**THE EXERCISE**. Pull out every line below containing the word "Write".
** Start of RECORDS FOR THE TASK **
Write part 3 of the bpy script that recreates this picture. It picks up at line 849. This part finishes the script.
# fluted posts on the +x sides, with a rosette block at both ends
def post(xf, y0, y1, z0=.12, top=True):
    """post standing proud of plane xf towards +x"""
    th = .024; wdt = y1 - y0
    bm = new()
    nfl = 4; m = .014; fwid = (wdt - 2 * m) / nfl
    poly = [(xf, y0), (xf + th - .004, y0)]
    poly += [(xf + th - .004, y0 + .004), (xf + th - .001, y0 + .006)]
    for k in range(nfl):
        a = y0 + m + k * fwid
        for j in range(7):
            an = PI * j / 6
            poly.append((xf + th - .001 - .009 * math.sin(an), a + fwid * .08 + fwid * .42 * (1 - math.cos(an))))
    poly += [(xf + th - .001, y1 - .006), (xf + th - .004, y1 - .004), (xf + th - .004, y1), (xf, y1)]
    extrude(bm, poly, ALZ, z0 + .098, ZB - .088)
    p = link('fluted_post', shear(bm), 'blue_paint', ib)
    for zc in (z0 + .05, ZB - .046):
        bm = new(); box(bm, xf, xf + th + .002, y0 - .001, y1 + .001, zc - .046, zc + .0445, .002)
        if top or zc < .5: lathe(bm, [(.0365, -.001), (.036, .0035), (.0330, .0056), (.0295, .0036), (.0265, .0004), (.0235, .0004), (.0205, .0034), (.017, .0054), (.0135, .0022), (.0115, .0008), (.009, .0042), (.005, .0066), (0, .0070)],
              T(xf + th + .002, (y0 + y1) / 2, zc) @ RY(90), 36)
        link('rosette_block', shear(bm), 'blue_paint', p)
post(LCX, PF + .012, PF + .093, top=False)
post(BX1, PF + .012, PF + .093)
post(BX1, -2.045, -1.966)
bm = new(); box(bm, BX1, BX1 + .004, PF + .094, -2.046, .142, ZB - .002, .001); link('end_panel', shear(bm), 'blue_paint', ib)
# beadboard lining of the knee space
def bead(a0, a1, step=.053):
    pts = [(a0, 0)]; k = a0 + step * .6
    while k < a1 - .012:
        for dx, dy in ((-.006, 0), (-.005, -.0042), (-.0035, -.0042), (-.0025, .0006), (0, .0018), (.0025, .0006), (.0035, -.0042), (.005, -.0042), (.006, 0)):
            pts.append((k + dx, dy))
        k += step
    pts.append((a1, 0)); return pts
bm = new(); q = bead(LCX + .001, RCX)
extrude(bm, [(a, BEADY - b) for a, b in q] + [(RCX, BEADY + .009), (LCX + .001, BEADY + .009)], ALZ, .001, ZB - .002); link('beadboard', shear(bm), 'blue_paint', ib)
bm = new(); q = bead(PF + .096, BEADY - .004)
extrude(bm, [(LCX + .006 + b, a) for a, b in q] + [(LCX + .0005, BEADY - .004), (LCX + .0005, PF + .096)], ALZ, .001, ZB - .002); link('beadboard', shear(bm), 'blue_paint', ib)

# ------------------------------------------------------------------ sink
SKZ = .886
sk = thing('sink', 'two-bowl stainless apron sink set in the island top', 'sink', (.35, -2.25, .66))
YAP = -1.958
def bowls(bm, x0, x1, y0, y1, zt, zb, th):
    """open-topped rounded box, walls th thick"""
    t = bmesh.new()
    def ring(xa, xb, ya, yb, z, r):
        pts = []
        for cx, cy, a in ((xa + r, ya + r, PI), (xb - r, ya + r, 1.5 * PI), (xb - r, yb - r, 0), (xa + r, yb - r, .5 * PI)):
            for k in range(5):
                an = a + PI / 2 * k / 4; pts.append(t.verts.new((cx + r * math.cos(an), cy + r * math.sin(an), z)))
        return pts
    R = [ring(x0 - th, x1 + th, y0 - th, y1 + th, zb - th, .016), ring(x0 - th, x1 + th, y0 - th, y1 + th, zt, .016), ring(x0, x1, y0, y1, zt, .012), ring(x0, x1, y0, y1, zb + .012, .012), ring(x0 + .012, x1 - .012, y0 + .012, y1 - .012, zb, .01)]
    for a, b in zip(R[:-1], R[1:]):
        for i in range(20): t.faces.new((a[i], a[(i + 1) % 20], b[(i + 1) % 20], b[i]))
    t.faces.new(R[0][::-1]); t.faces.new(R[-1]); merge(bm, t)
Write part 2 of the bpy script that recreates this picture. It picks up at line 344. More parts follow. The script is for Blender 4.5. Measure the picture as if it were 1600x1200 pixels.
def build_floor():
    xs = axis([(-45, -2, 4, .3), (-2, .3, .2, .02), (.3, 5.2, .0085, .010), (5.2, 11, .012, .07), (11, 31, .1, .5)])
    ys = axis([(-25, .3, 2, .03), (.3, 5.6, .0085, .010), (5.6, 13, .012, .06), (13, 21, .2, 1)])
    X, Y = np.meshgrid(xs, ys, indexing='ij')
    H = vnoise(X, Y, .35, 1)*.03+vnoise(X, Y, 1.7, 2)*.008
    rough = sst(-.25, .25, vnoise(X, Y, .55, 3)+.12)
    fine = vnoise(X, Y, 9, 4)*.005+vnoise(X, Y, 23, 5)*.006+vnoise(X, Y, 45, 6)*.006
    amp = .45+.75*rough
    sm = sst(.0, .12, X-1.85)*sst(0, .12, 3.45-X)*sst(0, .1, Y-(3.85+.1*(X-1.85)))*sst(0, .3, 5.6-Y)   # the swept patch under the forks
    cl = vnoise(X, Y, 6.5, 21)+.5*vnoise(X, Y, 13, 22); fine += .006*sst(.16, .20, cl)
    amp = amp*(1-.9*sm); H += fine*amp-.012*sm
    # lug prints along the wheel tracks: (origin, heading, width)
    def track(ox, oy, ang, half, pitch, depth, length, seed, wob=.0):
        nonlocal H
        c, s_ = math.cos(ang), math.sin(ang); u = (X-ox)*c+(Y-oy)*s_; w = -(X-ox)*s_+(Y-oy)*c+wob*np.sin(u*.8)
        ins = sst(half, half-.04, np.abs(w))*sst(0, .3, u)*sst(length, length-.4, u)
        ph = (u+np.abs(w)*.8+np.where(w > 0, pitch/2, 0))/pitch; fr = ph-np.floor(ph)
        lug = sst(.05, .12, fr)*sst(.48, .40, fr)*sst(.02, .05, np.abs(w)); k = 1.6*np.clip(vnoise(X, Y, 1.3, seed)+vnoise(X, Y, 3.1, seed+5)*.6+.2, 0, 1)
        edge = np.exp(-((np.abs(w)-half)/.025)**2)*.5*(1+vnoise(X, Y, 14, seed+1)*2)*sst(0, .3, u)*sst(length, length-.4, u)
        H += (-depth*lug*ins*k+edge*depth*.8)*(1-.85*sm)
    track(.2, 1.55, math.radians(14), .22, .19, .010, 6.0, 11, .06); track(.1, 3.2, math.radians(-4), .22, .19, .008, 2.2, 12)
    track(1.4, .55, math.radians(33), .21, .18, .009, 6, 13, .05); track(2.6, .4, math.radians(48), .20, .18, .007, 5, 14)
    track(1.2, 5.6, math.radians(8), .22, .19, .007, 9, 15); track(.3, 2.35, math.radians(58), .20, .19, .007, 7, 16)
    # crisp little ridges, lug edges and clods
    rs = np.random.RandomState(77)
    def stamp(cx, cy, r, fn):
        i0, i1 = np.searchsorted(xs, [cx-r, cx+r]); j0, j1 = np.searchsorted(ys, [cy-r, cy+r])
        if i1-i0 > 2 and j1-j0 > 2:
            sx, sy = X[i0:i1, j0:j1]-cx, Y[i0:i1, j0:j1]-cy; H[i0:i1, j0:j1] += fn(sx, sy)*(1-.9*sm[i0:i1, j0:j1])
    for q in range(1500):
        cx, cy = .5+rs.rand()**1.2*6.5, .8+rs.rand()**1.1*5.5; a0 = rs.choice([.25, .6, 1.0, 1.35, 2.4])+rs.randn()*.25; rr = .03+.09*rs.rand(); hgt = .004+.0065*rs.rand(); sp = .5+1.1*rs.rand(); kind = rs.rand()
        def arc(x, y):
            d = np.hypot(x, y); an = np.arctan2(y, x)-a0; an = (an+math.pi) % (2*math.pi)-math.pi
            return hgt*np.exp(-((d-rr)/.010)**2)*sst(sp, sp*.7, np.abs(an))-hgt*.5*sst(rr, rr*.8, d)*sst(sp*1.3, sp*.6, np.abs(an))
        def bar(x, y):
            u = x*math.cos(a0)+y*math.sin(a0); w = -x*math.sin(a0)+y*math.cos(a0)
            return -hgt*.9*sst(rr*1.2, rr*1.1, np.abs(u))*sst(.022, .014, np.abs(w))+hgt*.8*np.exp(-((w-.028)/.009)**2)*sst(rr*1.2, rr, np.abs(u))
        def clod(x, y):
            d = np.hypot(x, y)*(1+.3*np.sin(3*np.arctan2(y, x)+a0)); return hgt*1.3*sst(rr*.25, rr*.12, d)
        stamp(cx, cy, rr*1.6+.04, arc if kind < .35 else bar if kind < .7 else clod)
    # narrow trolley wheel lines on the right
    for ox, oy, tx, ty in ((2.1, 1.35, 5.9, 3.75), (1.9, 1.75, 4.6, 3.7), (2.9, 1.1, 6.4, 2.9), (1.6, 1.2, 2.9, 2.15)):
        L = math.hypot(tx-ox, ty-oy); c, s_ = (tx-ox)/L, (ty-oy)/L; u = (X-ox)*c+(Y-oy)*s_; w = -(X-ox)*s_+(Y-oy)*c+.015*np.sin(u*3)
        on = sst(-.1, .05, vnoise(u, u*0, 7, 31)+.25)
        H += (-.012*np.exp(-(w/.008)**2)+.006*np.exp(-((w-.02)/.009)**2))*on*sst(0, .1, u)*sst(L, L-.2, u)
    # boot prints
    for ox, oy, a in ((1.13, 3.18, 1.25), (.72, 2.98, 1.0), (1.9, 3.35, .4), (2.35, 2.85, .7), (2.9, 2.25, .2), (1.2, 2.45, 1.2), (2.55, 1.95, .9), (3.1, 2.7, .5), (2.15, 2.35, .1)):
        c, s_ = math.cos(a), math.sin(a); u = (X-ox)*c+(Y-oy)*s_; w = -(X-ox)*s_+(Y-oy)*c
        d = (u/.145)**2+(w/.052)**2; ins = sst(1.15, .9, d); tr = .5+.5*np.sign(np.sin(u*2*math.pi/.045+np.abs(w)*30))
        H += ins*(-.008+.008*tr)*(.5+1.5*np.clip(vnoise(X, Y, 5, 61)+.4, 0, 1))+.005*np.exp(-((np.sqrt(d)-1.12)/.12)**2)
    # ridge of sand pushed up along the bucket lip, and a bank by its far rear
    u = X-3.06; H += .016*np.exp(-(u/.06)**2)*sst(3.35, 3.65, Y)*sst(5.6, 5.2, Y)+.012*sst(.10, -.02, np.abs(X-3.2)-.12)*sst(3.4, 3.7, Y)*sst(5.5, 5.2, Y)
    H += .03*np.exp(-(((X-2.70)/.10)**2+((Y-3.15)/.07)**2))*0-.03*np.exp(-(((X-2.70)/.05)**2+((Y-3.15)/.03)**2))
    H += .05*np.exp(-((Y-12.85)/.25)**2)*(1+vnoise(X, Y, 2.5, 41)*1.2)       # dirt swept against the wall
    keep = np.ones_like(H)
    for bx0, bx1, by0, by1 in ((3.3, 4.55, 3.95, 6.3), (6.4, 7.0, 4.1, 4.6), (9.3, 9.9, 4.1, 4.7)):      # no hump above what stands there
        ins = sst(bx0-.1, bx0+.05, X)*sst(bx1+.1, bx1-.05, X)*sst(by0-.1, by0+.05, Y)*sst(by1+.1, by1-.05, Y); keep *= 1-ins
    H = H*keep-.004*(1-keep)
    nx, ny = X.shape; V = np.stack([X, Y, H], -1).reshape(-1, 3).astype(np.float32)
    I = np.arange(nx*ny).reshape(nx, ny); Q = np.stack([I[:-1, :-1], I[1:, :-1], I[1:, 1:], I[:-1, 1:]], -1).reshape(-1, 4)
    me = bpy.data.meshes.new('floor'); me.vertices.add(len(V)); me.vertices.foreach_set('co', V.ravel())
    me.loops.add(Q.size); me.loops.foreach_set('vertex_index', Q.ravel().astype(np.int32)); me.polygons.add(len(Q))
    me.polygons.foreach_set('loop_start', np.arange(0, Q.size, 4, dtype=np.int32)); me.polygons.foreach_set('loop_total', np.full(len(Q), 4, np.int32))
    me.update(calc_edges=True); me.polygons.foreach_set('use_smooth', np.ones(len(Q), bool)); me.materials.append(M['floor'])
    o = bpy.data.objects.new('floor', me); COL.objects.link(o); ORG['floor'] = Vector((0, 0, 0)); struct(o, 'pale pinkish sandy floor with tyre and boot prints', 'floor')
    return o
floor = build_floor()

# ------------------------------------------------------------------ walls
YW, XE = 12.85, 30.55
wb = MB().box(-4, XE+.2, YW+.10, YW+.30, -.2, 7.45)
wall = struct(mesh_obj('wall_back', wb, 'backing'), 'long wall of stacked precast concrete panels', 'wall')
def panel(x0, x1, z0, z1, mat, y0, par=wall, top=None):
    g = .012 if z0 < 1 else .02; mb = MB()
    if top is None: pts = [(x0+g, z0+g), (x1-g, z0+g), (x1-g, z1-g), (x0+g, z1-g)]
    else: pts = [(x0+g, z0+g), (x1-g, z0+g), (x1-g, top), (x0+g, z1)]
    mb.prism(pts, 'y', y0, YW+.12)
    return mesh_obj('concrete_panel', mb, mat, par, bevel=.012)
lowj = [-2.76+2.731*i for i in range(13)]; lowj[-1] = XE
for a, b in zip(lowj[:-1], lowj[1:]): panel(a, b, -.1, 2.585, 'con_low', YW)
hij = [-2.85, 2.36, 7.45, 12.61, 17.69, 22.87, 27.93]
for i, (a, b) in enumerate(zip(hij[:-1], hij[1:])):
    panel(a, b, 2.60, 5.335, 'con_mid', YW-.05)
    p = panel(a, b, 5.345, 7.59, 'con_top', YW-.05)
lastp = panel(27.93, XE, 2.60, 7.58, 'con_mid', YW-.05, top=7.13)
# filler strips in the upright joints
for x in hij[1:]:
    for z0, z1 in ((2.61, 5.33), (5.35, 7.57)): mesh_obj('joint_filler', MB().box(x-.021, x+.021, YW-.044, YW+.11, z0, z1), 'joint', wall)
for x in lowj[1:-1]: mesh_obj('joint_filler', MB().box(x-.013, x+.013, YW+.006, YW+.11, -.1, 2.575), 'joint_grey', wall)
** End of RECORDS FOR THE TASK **
**COMPLETED EXERCISE**.
Write part 3 of the bpy script that recreates this picture. It picks up at line 849. This part finishes the script.
Write part 2 of the bpy script that recreates this picture. It picks up at line 344. More parts follow. The script is for Blender 4.5. Measure the picture as if it were 1600x1200 pixels.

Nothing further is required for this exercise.